DEPARTURE OF FIRST CONTINGENT

The calling together of the men, during the earlier period of the war at least, was the easiest part of the work in hand. The training and equipment of these first two contingents required all of the rest of the first war year. Eight thousand horses had to be purchased and shipped from all parts of the country to the training camps. Provisions to feed men and horses had also to be gathered in from all the Provinces and shipped across after the first contingent had sailed. Over a hundred special trains were needed to accomplish this before the end of the year, after which, as the Canadian forces on the other side increased, they were augmented in proportion. With the first contingent there was shipped a consignment of war material including seventy field guns alone. The total value of this first shipment approached close to $14,000,000.

Nor were these supplies confined to the use of Canadian troops exclusively.
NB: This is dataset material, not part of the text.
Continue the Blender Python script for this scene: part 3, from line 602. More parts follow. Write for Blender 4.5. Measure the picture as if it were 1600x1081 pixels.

On August 6, 1914, when war had become a definite certainty, the governor general sent the following message to the British colonial secretary:

"My advisers request me to inform you that the people of Canada, through their Government, desire to offer one million bags of flour, of ninety-eight pounds each, as a gift to the people of the United Kingdom, to be placed at the disposal of his Majesty's Government, and to be used for such purposes as they may deem expedient."

This munificent gift was accepted with deepest expressions of gratitude, and with the assurance that "we can never forget the generosity and promptitude of this gift and the patriotism from which it springs." Two hundred trains, of thirty cars each, were required to transport this flour, valued at $3,000,000, to the port whence it was shipped.